The upshot of all this creaking and wailing, water cascading down, power flickering on and off is what you would might expect. Lawyers. 432 Park Avenue is of course exclusively inhabited by rich people and after an aggrieved resident has called building service (or an all-night plumber) the next call is generally to New York’s second finest. Outcome: the building has almost as much litigation as cladding. A particular target of residents is the service charge. That went up by 40% in 2019 and is likely to go up a lot more in the current year. Much of that is insurance costs, reflecting claims for water leaks, but also repair charges are higher than forecast, and so are litigation costs. But the one which will really make readers’ hearts bleed is that the cost of the (compulsory) subscription to the tower’s in-house restaurant has gone up from $1,200 five years ago to $15,000 this year. And the free breakfasts for residents have been done away with. Oh, what?
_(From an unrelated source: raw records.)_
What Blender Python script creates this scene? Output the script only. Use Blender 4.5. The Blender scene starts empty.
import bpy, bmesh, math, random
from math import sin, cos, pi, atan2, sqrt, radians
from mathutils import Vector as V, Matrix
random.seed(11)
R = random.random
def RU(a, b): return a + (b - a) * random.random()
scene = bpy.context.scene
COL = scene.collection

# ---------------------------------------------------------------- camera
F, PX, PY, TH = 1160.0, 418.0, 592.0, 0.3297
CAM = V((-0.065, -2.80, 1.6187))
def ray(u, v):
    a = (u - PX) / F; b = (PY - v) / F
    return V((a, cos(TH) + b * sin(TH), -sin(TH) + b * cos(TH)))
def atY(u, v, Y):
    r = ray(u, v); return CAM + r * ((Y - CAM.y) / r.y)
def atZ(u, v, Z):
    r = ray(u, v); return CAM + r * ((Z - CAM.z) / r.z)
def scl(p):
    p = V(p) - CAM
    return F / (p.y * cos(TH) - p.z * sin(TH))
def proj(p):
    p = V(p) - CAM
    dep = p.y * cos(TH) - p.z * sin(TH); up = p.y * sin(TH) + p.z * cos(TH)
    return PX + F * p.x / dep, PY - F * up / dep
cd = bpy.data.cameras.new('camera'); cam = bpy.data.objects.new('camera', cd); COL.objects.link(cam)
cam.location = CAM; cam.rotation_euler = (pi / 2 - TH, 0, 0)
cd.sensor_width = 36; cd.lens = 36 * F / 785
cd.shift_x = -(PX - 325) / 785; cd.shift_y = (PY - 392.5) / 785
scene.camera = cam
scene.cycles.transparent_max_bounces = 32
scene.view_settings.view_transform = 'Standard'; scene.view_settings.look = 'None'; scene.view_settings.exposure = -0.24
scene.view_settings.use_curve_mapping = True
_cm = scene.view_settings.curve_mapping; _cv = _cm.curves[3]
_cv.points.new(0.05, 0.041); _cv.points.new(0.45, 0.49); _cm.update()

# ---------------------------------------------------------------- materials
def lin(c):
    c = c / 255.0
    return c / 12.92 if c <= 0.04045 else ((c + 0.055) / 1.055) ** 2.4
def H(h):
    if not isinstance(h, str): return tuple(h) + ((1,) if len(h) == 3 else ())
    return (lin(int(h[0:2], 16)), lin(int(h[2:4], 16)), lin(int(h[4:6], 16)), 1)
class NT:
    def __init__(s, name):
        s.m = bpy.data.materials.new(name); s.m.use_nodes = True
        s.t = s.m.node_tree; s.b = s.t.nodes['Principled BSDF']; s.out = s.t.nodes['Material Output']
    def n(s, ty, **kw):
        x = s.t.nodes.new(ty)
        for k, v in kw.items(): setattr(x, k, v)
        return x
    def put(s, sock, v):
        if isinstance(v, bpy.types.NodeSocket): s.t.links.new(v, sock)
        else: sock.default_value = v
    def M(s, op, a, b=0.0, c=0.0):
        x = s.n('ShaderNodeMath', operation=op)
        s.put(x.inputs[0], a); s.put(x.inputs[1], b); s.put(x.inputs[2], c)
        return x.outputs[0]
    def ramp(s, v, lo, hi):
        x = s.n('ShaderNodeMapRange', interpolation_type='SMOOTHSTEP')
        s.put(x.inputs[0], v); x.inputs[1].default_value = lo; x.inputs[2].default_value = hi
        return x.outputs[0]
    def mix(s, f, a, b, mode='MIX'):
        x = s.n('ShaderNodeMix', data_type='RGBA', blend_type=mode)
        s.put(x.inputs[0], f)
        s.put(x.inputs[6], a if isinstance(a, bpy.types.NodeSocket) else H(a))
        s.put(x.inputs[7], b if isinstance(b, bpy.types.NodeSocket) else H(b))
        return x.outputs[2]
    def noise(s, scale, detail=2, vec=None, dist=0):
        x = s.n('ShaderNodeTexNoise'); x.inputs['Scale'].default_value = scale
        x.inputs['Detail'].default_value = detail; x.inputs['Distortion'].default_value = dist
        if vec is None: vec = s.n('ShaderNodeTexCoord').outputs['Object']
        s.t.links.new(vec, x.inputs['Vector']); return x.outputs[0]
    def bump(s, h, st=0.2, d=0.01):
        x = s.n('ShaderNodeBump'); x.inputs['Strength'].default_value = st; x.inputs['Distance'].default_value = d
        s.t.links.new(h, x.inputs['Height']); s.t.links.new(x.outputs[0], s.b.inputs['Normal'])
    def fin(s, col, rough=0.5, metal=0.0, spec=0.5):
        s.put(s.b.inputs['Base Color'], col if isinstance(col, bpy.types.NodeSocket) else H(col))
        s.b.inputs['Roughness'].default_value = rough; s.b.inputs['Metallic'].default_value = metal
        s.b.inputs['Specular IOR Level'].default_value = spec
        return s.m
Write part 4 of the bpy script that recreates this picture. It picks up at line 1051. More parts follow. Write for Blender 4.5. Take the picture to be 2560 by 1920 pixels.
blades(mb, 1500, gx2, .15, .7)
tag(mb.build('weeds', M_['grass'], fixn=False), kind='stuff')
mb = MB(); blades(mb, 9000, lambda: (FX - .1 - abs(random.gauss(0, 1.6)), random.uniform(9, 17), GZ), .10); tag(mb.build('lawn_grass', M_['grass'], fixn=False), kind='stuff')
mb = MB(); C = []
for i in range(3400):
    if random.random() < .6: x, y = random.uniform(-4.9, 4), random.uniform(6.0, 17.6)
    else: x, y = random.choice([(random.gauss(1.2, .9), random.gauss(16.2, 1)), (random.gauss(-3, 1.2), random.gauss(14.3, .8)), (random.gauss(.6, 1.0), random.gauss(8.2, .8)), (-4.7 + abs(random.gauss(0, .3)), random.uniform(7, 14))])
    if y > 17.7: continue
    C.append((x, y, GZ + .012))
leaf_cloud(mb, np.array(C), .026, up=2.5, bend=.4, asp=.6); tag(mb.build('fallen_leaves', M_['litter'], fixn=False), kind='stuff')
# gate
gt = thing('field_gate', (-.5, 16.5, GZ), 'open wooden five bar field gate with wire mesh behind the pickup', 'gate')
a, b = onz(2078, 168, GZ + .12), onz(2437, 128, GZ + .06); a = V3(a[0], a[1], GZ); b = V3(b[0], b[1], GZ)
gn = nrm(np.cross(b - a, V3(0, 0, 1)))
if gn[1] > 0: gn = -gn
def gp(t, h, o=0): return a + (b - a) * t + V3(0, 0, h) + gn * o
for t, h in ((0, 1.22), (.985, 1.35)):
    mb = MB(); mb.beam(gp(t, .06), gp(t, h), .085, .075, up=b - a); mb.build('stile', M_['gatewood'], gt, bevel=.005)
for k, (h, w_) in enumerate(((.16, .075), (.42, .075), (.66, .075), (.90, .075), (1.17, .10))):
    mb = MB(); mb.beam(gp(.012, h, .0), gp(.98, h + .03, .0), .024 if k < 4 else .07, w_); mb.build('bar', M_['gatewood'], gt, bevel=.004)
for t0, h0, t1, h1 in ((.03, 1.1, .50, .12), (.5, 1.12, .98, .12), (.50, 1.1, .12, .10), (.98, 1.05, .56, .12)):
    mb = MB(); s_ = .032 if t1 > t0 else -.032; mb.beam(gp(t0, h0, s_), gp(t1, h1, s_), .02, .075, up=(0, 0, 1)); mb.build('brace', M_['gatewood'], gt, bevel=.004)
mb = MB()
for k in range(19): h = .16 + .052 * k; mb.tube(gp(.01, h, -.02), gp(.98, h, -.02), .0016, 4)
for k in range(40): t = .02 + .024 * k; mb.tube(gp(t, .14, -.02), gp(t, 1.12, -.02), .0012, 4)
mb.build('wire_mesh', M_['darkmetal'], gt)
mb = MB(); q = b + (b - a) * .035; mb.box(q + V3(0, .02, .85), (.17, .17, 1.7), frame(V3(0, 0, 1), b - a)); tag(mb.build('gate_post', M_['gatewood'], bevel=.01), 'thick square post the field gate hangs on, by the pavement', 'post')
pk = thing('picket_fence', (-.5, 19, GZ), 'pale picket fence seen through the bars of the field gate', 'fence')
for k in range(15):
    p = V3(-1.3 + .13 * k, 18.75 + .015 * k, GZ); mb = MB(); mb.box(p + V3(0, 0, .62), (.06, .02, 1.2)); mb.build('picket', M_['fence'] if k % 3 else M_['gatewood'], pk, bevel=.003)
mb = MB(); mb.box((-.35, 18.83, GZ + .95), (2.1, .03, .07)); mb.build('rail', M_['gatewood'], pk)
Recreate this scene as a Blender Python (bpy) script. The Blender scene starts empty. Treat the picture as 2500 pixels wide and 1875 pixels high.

It is of course easy to laugh at the noise-cursed, damp plight of those who paid a lot of money for their super-rise apartments, even if most of them have residences elsewhere (especial tough luck on those who bought an alternative dwelling at Mar-a-Lago and find themselves with THAT new neighbour). But there are lessons for us all in this. One for developers is that if you are going to build so high and so thin it has got to be done with no possibility of faults, because an 80-mile per hour gale will find all your errors a thousand feet up. One for purchasers, is that at that height you look silly rather than superior stuck in a dark apartment without power. And having to make your own breakfast. And one for everybody, in the year of the 20th anniversary of 9/11, is that there was a time, not that long ago, when we all vowed never to live, work, or shop in such tall buildings ever again.